DATA FOR THE TASK:
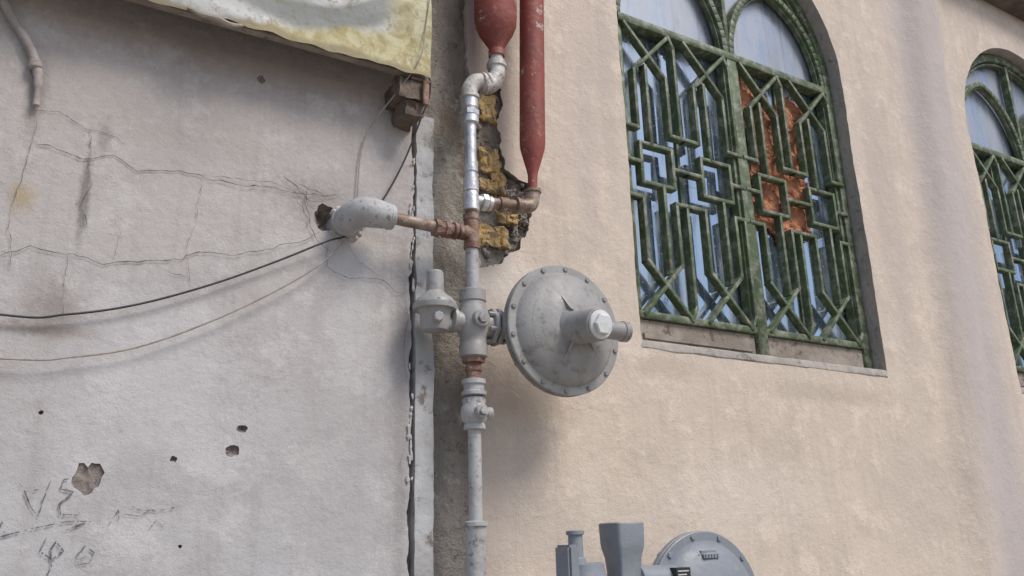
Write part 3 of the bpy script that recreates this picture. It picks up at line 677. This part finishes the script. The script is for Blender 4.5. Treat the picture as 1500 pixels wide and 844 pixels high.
# ------------------------------------------------------------------ bare tree across the street (seen in the window reflections)
bm=bmesh.new()
def branch(p,d,l,r,dep):
    q=p+d*l+V((0,0,.05*l)); m_=p.lerp(q,.5)+V((random.uniform(-1,1),random.uniform(-1,1),random.uniform(-1,1)))*l*.08
    tube(bm,[p,m_,q],lambda t:r*(1-.4*t),5,2)
    if dep==0: return
    for _ in range(3):
        v=V((random.uniform(-1,1),random.uniform(-1,1),random.uniform(-.2,.9)))
        branch(p.lerp(q,random.uniform(.6,1)),(d+v*.75).normalized(),l*random.uniform(.6,.8),r*.6,dep-1)
for base in (V((6.5,-9,0)),V((11,-12,0))):
    branch(base,V((0,0,1)),2.6,.16,5)
obj("bare_tree",bm,'bark')
# ------------------------------------------------------------------ light
w=bpy.data.worlds.new("World"); scene.world=w; w.use_nodes=True; nt=w.node_tree
sky=nt.nodes.new("ShaderNodeTexSky"); sky.sky_type='NISHITA'; sky.sun_disc=False
sd=V((.45,-.9,1.25)).normalized()
sky.sun_elevation=math.asin(sd.z); sky.sun_rotation=math.atan2(sd.x,sd.y); sky.dust_density=2.0; sky.air_density=1.0
bg=nt.nodes["Background"]; bg.inputs[1].default_value=.145; nt.links.new(sky.outputs[0],bg.inputs[0])
sl=bpy.data.lights.new("sun","SUN"); sl.energy=2.4; sl.angle=math.radians(20); sl.color=(1,.95,.88)
so=bpy.data.objects.new("sun",sl); bpy.context.collection.objects.link(so); so.rotation_euler=sd.to_track_quat('Z','Y').to_euler(); so.location=(0,-5,8)
# ------------------------------------------------------------------ camera
c=bpy.data.cameras.new("camera"); c.sensor_width=36; c.lens=30; c.clip_end=600; c.clip_start=.02
co=bpy.data.objects.new("camera",c); bpy.context.collection.objects.link(co)
m=Matrix(((.85366,-.12841,-.50476,0),(-.52012,-.26105,-.81322,-2.1),(-.02734,.95674,-.28964,1.6),(0,0,0,1)))
co.matrix_world=m; scene.camera=co
scene.view_settings.view_transform='Standard'; scene.view_settings.look='None'; scene.view_settings.exposure=0
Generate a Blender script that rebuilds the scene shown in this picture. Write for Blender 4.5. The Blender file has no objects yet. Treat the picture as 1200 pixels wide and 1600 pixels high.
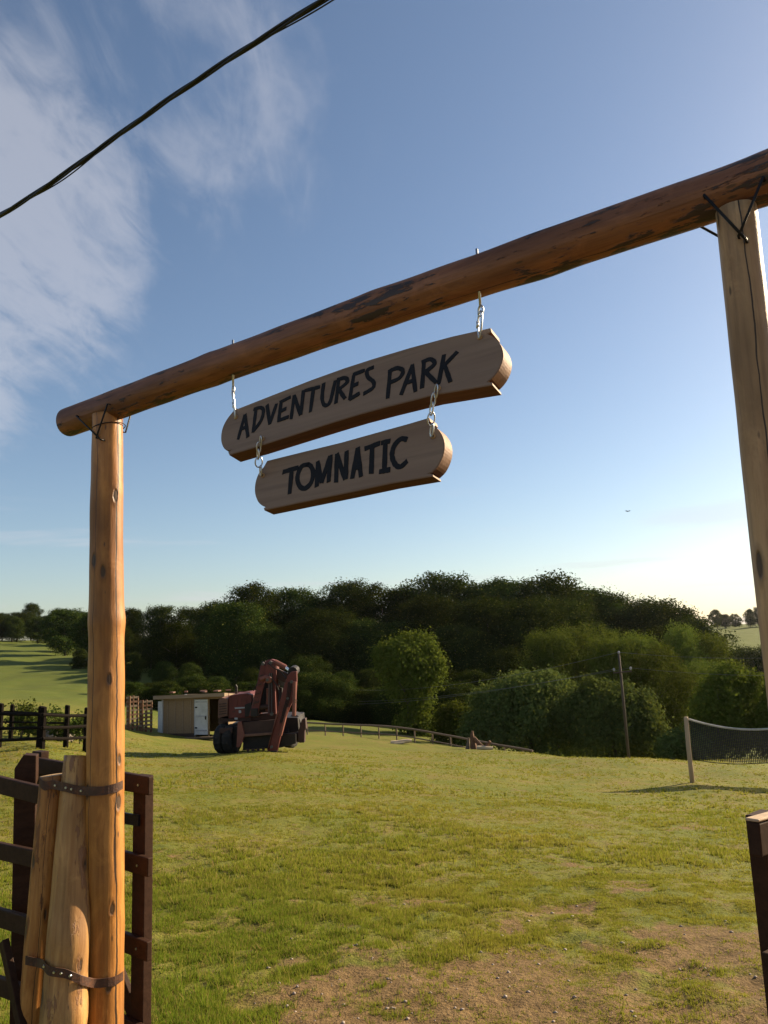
import bpy, bmesh, math, random
import numpy as np
from mathutils import Vector, Matrix, Quaternion

# ------------------------------------------------------------------ camera, sky, sun, exposure
scene = bpy.context.scene
COL = scene.collection
CAM_Z, FPX = 1.7, 1200.0
PITCH, ROLL = math.atan(200/1200), math.radians(2.3)
CAM = Vector((0, 0, CAM_Z))
_f = Vector((0, math.cos(PITCH), math.sin(PITCH))); _r = Vector((1, 0, 0)); _u = _r.cross(_f)
RGT = _r*math.cos(ROLL) - _u*math.sin(ROLL)
UPV = _u*math.cos(ROLL) + _r*math.sin(ROLL)
FWD = _f
cd = bpy.data.cameras.new('camera'); cam = bpy.data.objects.new('camera', cd); COL.objects.link(cam)
m = Matrix((RGT, UPV, -FWD)).transposed().to_4x4(); m.translation = CAM
cam.matrix_world = m
cd.sensor_fit = 'VERTICAL'; cd.sensor_height = 36; cd.lens = 27.0
cd.clip_start = 0.05; cd.clip_end = 6000
scene.camera = cam

SUN_AZ, SUN_EL = math.radians(60), math.radians(25)
SUNV = Vector((math.sin(SUN_AZ)*math.cos(SUN_EL), math.cos(SUN_AZ)*math.cos(SUN_EL), math.sin(SUN_EL)))
w = bpy.data.worlds.new('World'); scene.world = w; w.use_nodes = True
wt = w.node_tree; wt.nodes.clear()
def N(t, typ, **kw):
    n = t.nodes.new(typ)
    for k, v in kw.items():
        if k in ('inp',):
            for kk, vv in v.items(): n.inputs[kk].default_value = vv
        else: setattr(n, k, v)
    return n
def L(t, a, b): t.links.new(a, b)
def M_(t, op, a, b=None, c=None, clamp=False):
    n = t.nodes.new('ShaderNodeMath'); n.operation = op; n.use_clamp = clamp
    for i, v in enumerate((a, b, c)):
        if v is None: continue
        if isinstance(v, (int, float)): n.inputs[i].default_value = v
        else: t.links.new(v, n.inputs[i])
    return n.outputs[0]
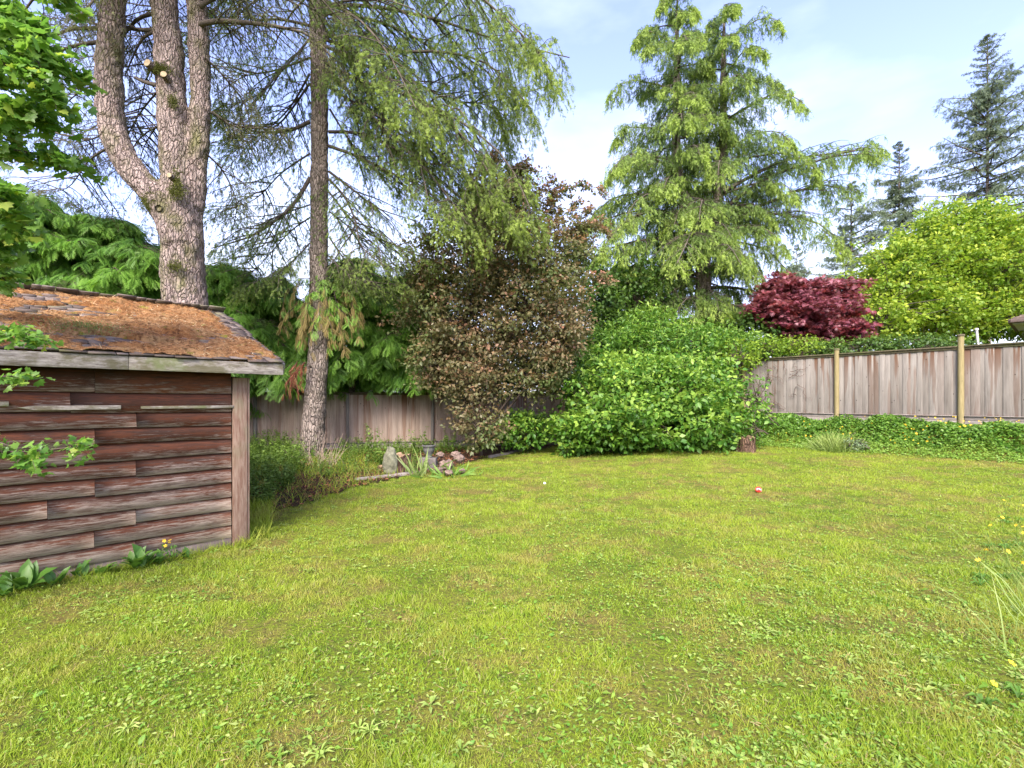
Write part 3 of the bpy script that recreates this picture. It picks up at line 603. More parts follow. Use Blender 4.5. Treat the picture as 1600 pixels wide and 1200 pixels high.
g = N('moss_patch'); nn = g.noise(g.obj(), 60, 4, .7); M_mossg = g.fin(g.mix(nn, (.045, .060, .012), (.15, .17, .035)), .97, g.bump(nn, 1, .02), .05)
for (a, b_, dx, dy, rr, ln) in ((256, 121, -.15, -1, 6, .10), (272, 138, .15, -1, 5, .10), (291, 295, 0, -1, 4, .08), (269, 342, .1, -1, 5, .04)):
    p0 = at(a, b_, D0) ; n_ = unit(A(dx, dy, .1)); p0 = p0 + n_ * (.27 if b_ < 200 else .40); mb = MB(); mb.tubes(np.stack([p0 - n_ * .15, p0 + n_ * ln * .5, p0 + n_ * ln]), np.array([rr * px * 1.25, rr * px * 1.05, rr * px]), 14)
    st = mb.build('branch_stub', M_barkbig, tk, origin=tr.location, smooth_=True); mb = MB(); mb.tubes(np.stack([p0 + n_ * ln * .98, p0 + n_ * (ln + .003)]), np.array([rr * px * .92, rr * px * .9]), 14, cap=True); 
    if b_ < 330: mb.build('cut_face', M_cut, tk, origin=tr.location)
mb = MB(); P = resamp(pts([(246, 133), (228, 129), (211, 121)], D0 - .15), 6); mb.tubes(P, taper(.045, .028, 6), 8, cap=True); mb.build('broken_branch', M_limb, tr, origin=tr.location, smooth_=True)
# moss tufts round the fork and the knots
mb = MB(); sp = [((256, 328), (18, 16), .37, 1400), ((298, 312), (13, 13), .40, 900), ((263, 122), (20, 9), .27, 900), ((232, 292), (20, 7), .22, 600), ((297, 425), (14, 9), .42, 400), ((296, 290), (9, 16), .38, 300), ((195, 228), (8, 14), .20, 250), ((284, 170), (8, 10), .24, 300)]
for (cx_, cy_), (sx, sy), off, n in sp:
    a = rg.normal(size=(n, 2)) * A(sx, sy) * .5; p0 = np.stack([(cx_ + a[:, 0] - 800) * px, np.full(n, D0 - off) + rg.normal(size=n) * .015 + (a[:, 0] * px) ** 2 * 1.0, CH + (HY - cy_ - a[:, 1]) * px], -1)
    mb.inst(NT, p0, rg.normal(size=(n, 3)) + A(0, -.8, .3), rg.normal(size=(n, 3)), np.stack([np.full(n, .012), np.full(n, .055), np.full(n, .05)], -1), rg.random(n))
tag(mb.build('moss', leafmat('moss_tufts', (.060, .070, .014), (.145, .160, .030), None, .2, .9), tr, origin=tr.location), None, kind='stuff')
# limbs and sparse drooping twigs
wood, leaf = MB(), MB()
LM = [([(176, 62), (150, 66), (115, 72), (85, 84), (60, 108)], .05, -.2), ([(176, 45), (150, 44), (110, 46), (80, 58), (55, 66)], .05, .6), ([(245, 20), (215, 30), (190, 60), (165, 95), (150, 130)], .04, .9),
      ([(245, 48), (215, 46), (185, 42), (165, 45), (120, 20)], .045, .5), ([(312, 38), (345, 33), (400, 37), (445, 44), (485, 56), (520, 90)], .055, -.2), ([(240, 50), (222, 62), (205, 95), (195, 120)], .03, .4),
      ([(312, 170), (335, 178), (362, 196), (400, 200), (440, 203)], .035, .8), ([(312, 10), (350, -10), (400, -20), (470, 10)], .05, .1), ([(260, -10), (220, -30), (170, -20), (120, 30)], .05, -1.), ([(176, -30), (120, -40), (60, -10), (10, 60)], .05, .9),
      ([(312, -60), (380, -70), (460, -40), (540, 40)], .05, .9), ([(176, 200), (150, 215), (115, 222), (90, 215)], .02, .7), ([(285, 110), (240, 150), (205, 200), (190, 250)], .025, 1.6), ([(275, 160), (250, 190), (225, 230), (215, 270)], .02, 1.3), ([(320, 90), (350, 120), (385, 170), (395, 240)], .025, .9), ([(170, 230), (140, 250), (110, 290), (85, 300)], .02, 1.5), ([(322, 240), (350, 270), (370, 320), (360, 370)], .02, 1.2), ([(270, 190), (225, 210), (205, 250), (235, 320)], .02, 2.), ([(160, 130), (130, 140), (100, 165), (70, 200)], .02, 1.2), ([(262, 60), (230, 120), (215, 180), (200, 230)], .02, 1.8)]
for L_, r_, dy in LM:
    P = resamp([at(a, b_, D0 + dy * i_ / (len(L_) - 1)) for i_, (a, b_) in enumerate(L_)], 12); wood.tubes(P, taper(r_, r_ * .25, 12), 7)
    boughs(wood, leaf, P[None], [r_ * .3], rg, nsec=18, lsec=.38, ntw=6, ltw=.42, twdroop=1., ntuft=6, tsz=.075, tipc=.5, t0=.15, widths=(.8, 1, .8), hang=.7, tw_r=.0035)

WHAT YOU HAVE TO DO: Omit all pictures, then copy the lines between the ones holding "Generate a Blender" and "from mathutils import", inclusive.

TASK ANSWER:
Generate a Blender script that rebuilds the scene shown in this picture. Write for Blender 4.5. The Blender file has no objects yet. Treat the picture as 1200 pixels wide and 1600 pixels high.
import bpy, bmesh, math, random
import numpy as np
from mathutils import Vector, Matrix, Quaternion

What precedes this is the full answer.